(136d) Synthesis of Metal Chalcogenide Nanoparticles and Micro-Assemblies Using Facile Solvent Chemistry

Metal chalcogenides are an important class of inorganic materials and are heavily used in electronic applications. Synthesizing these materials in the form of particles of different size and shapes provide an opportunity for exploring their properties beyond its bulk characteristics. In this work, we utilize the universal amine-thiol solvent system capable of dissolving various metal precursors such as metal oxides, halides, chalcogenides and even pure metals for synthesis of metal chalcogenide nanoparticles.¹ Through in-depth chemical understanding of the system, we developed a facile route for the synthesis of a variety of nanoparticles as well as controlled micro-assemblies for applications in thermoelectric (lead chalcogenides) and photovoltaic (CuIn_xGa_1-xS_ySe_2-y) devices.

Synthesis of lead chalcogenide particles was realized by dissolution and room-temperature reaction between lead halide solution and chalcogen solution in amine-thiol solvent system.² With appropriate selection of amine-thiol pair and their relative ratios, the size and shape of the resulting nanoparticles and their self-assemblies were controlled without introducing any additional ligand or temperature variation. Due to the use of volatile amine-thiol solvents in these reactions, the organic residue on the particles was also eliminated making it attractive for use in electronic applications. PbS material synthesized via this facile route demonstrated quantum confinements in nanoparticle as well as assembly structures. This chemistry also allowed for solution-phase cation and anion exchanges in the PbTe system at room temperature which resulted in controlled composition variation within the micro-structures. While PbSe nanoparticles demonstrated promising thermoelectric performance, the structural analysis of PbTe microparticles showed the presence of hollow-core which provides a possible route for a reduction in thermal conductivity and improvement in thermoelectric performance of the material.

While lead chalcogenide particles were synthesized using the room-temperature route, other binary, ternary and quaternary metal chalcogenides such as Cu₂S, (In_xGa_1-x)₂S₃, CuIn(S,Se)₂, CuIn_xGa_1-xS₂ and Cu₂ZnSnS₄ were synthesized at higher temperatures (150-300 ^oC) using a similar solvent system.³ Precursor solutions used for these reactions were obtained from the dissolution of pure metals like Cu, In, Sn, Zn, Ga, and Se in amine-dithiol solution.

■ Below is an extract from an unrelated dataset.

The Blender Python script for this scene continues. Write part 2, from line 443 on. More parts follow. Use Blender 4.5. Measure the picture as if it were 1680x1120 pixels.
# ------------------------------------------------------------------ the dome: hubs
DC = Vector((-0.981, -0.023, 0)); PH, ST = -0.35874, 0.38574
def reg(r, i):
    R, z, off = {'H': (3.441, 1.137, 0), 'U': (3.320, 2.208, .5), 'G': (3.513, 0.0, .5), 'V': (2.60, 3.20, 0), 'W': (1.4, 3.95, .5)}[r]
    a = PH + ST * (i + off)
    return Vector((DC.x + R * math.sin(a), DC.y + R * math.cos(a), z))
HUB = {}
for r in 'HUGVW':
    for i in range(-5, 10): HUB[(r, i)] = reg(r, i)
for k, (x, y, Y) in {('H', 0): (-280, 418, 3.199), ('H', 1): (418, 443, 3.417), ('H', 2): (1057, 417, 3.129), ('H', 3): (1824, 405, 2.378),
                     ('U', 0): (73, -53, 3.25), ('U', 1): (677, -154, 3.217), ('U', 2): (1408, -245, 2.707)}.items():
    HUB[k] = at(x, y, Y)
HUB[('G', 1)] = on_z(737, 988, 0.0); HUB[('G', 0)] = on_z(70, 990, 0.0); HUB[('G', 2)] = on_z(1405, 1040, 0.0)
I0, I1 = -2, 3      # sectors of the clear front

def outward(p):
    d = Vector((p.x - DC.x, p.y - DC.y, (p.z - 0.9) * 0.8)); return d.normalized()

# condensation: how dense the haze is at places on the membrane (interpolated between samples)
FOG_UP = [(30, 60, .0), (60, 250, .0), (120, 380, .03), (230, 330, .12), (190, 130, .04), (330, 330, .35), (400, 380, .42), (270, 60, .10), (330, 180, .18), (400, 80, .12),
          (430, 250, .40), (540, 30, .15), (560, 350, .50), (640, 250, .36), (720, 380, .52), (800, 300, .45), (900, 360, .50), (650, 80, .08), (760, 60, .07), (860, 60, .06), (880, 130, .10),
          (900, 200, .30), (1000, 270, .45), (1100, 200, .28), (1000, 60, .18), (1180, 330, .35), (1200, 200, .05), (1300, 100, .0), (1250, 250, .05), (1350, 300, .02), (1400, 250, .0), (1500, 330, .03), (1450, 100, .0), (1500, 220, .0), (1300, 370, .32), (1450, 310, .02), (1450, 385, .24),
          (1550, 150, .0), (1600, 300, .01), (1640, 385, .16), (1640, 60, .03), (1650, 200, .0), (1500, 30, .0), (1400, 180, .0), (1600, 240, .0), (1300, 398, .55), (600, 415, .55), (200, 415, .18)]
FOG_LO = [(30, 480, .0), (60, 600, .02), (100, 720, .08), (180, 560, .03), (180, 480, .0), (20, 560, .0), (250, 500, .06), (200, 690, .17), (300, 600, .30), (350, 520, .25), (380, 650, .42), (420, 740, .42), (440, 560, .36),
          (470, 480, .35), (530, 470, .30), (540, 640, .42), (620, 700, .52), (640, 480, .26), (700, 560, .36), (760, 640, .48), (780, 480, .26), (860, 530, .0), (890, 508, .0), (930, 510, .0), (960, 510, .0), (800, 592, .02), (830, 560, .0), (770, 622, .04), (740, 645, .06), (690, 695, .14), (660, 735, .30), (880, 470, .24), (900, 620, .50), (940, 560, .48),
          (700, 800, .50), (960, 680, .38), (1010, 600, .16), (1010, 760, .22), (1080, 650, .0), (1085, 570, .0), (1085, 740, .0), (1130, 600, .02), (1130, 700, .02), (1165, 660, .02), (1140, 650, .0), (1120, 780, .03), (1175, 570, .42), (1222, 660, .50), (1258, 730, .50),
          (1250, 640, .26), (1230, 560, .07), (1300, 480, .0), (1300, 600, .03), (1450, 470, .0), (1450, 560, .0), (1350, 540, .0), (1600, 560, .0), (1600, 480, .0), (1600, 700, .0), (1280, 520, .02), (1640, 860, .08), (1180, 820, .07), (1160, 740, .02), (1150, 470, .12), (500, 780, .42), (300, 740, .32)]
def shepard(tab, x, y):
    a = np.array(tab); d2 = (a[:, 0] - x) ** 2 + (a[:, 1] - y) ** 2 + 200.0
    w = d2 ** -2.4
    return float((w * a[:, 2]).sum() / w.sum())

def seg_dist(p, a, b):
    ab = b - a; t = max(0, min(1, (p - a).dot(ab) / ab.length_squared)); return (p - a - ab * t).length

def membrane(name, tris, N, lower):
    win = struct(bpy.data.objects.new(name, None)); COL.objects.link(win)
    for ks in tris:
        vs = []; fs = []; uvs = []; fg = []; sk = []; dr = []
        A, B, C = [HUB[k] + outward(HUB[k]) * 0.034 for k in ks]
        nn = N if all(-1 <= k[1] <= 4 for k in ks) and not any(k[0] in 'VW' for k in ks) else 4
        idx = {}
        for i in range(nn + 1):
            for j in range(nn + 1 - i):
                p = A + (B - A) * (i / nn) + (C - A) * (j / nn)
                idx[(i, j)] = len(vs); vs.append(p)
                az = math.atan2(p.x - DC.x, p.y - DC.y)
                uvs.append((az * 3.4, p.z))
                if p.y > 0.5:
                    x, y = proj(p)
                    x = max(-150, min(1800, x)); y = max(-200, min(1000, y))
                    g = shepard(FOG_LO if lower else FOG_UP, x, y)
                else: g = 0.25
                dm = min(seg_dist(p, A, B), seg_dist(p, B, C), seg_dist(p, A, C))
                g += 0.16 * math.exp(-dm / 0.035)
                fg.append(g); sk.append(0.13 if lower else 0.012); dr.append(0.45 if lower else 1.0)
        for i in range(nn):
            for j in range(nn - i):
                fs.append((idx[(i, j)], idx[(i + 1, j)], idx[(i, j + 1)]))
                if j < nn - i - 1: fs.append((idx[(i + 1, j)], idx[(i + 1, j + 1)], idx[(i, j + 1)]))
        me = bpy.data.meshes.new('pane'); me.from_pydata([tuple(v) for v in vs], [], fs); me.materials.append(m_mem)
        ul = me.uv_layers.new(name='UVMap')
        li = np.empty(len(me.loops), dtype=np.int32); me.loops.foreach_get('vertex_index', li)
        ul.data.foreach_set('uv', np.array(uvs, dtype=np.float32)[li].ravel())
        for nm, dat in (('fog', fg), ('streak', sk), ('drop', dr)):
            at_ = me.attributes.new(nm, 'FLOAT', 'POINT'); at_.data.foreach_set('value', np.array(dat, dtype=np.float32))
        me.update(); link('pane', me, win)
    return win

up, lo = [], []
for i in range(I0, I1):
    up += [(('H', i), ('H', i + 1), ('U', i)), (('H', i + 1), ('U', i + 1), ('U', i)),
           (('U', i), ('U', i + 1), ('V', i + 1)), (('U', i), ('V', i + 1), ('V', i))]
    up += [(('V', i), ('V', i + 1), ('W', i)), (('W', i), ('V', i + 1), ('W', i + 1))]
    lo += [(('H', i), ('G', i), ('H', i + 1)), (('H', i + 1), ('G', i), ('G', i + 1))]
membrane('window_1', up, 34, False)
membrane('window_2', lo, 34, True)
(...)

The speciation of metal thiolates formed upon the dissolution of metal precursors and its decomposition to phase pure chalcogenide material was studied via X-ray absorption, XRD, Raman, ¹H-NMR, and Mass spectrometry.⁴ Due to the use of elemental metals, this approach completely avoids anionic impurities that metal chloride, iodide, acetate, nitrate, and acetylacetonate salts can introduce in the reaction making it a true impurity-free route for nanoparticle synthesis. These syntheses of nanoparticles were also carried out in setups like heat up, hot injection and microwave-assisted solvothermal conditions giving versatility of experimental settings for better control over particle properties like size, shape, and phase. Amongst these material systems, the CuIn_xGa_1-xS₂ nanoparticles synthesized from this chemistry were further used for fabrication of the PV device which yielded a promising power conversion efficiency of around 12%.

As numerous other metal precursors (precursors of Ag, Bi, As, Sb, Ba, etc.) are soluble in amine-thiol solutions, the reaction routes proposed in our work can be extended to these solutions for the synthesis of a variety of other metal chalcogenide nanoparticles.

(1) McCarthy, C. L.; Brutchey, R. L. Chem. Commun. 2017, 53 (36), 4888–4902.

(2) Miskin, C. K.; Deshmukh, S. D.; Vasiraju, V.; Bock, K.; Mittal, G.; Dubois-camacho, A.; Vaddiraju, S.; Agrawal, R. ACS Appl. Nano Mater. 2019, 2, 1242–1252.

(3) Deshmukh, S. D.; Ellis, R. G.; Sutandar, D. S.; Rokke, D. J.; Agrawal, R. Chem. Mater. 2019, 31 (21), 9087–9097.

(4) Zhao, X.; Deshmukh, S. D.; Rokke, D. J.; Zhang, G.; Wu, Z.; Miller, J. T.; Agrawal, R. Chem. Mater. 2019, 31 (15), 5674–5682.